One of those vital tools is a new book produced by Eli Rubenstein  and the March of Living. Witness begins with an overview of the history of the Holocaust. The second chapter of the book is devoted to the major Death Camps in Poland (Auschwitz, Treblinka, Majdanek, and Belzec), where industrial murder took place. The third chapter highlights resistance during the Holocaust. The fifth chapter focuses on the importance of survivors and students passing the torch of memory. The final chapter calls for a commitment to create of a new generation of witnesses.

While the prose in the book is excellent, and the quotes are moving, what is really special about the book is the phenomenal photography. Most of the images were taken during the various March of the Living experiences over the past 30 years. Almost every picture includes a survivor, often with a student on the March; sometimes with another survivor or, in a few cases, the family of those who saved them. Not being a survivor, I cannot imagine what it was like for those who came on the March to return to locations that house such painful memories. These photographs successfully capture the complex emotions of those moments, in a way words simply cannot.

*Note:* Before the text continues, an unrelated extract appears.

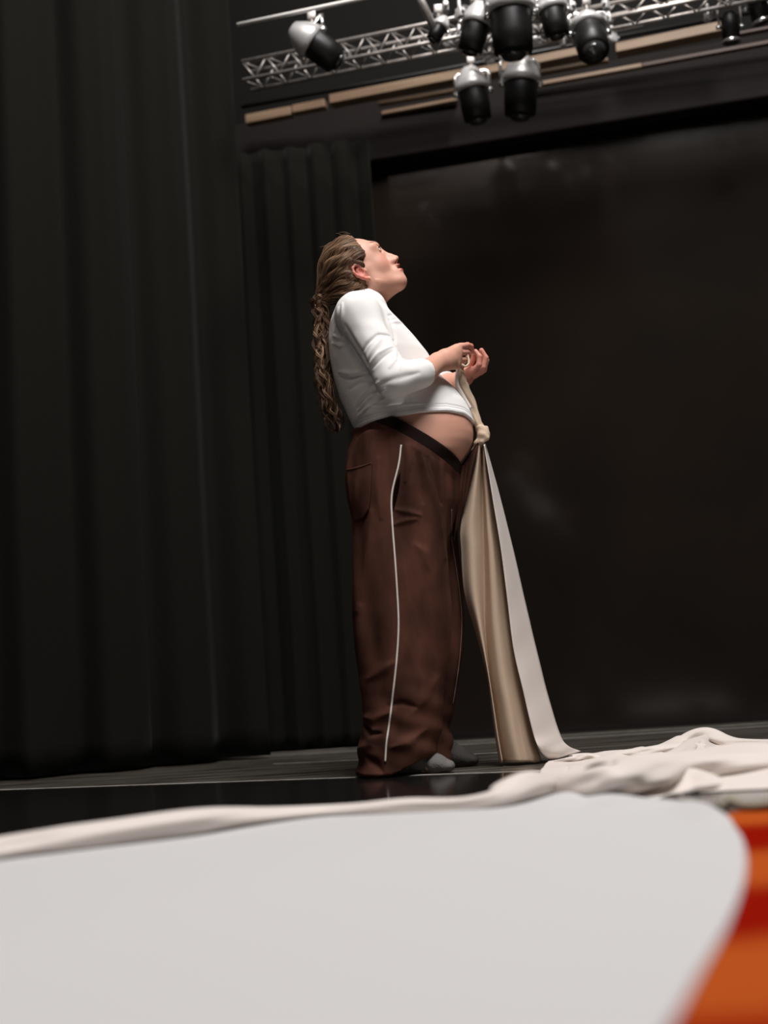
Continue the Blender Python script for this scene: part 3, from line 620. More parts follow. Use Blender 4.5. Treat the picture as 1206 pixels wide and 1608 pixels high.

Those reading the book via the Digimarc Discovery app can listen to powerful videos which include survivor testimony, adding another powerful resource to explore.

I am often troubled by the thought of a world without survivors who can provide their invaluable personal testimony. Unfortunately, that world is fast approaching, and this impressive book provides a robust resource, which captures the moment and safeguards the spirit of those survivors who not only endured, but often prospered in a new life — and at the same time dedicated a good portion of their lives to perpetuating the memory of those who perished.

Witness is available in English, Spanish, Polish, and Hebrew.